We have heard the learned counsel for the parties at length and carefully examined various judgments cited by the appellant and the respondents. It is an admitted position that the ingredients which are used in preparation of masala after grinding and mixing lose their own identify and character and a new product separately known to the commercial world comes into existence. According to the ratio in Pyare Lal Malhotra case the sales tax is intended to tax sales of different commercial commodities and not to tax the production or manufacture of particular substance out of which these commodities may have been made. Since separate commercial commodities emerge into existence, they become separately taxable goods or entities for the purpose of sales tax.

12. Further, as rightly held by the Tribunal, individually the ingredients of the product in question may fall under Entry 100 of Schedule - IV to the VAT Act and may be exigible to be taxed at 4%, but when once all the ingredients are mixed together, the product in question emerges, and therefore, the product, which is a combination of the above ingredients cannot be said that it falls under Entry 100 of Schedule-IV to the VAT Act and liable to be taxed at 4% only, as such, the same renders the contention raised on behalf of the petitioner as misconceived.
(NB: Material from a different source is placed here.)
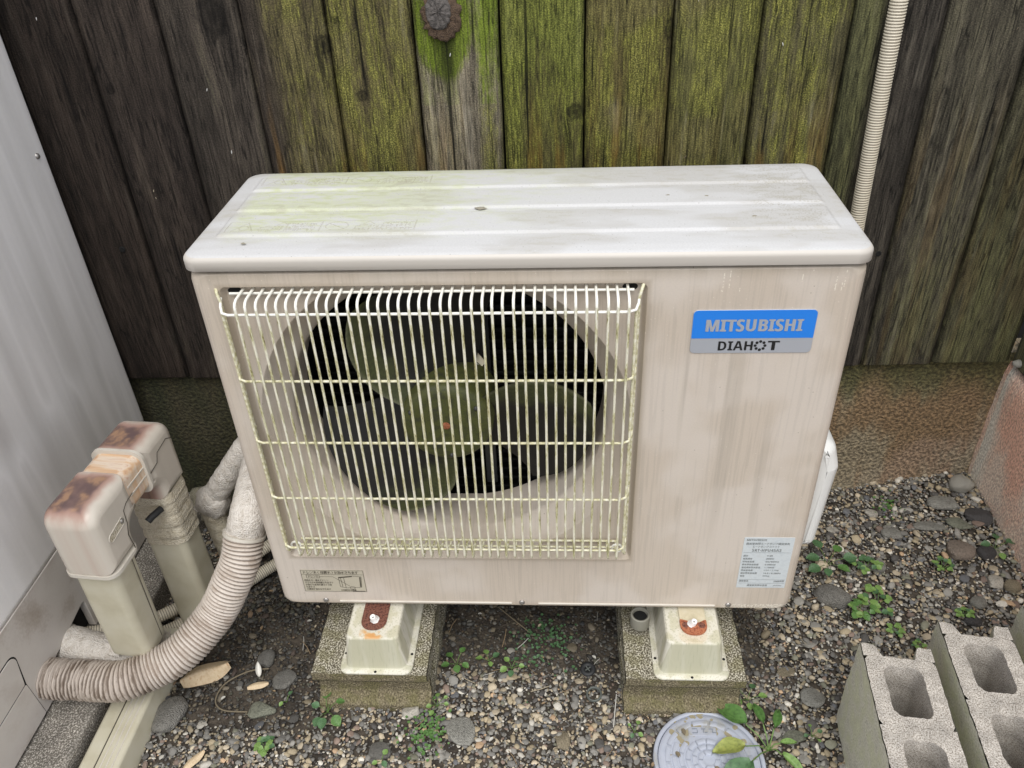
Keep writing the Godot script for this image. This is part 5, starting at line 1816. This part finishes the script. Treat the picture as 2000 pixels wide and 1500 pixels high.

Apart from that, admittedly the petitioner uses hydrogenated oil also in the making of the product in question, which does not find place in Entry 100 (4) of Schedule - IV to the VAT Act. On the other hand, Schedule - V to the VAT Act reveals that all the goods other than those specified in Schedules - I, III, IV and VI are taxable at 12.5%. Thus, the petitioner failed to establish that the product in question falls under Entry 100(4) of Schedule - IV to the VAT Act. On the other hand, as rightly pointed out by the respondent-State, the product in question does not fall in any of the Schedules I, III, IV and VI, and therefore, it falls under residuary Schedule - V to the VAT Act. In that view of the matter, the decisions relied on by the counsel for the petitioner which are mostly to the effect that the onus of proving the classification of goods lies on the revenue, are not helpful to the petitioner and that the remaining decisions are not relevant to the point involved in this case.

13. In the circumstances, we are of the considered opinion that the Tribunal as well as the Ruling Authority rightly found that the product in question falls under residuary Schedule - V and not under Entry 100(4) of Schedule - IV to the VAT Act, and therefore, it is taxable at 12.5%. Hence, there are no grounds to interfere with the order impugned.

14. The Tax Revision Case, is accordingly, dismissed.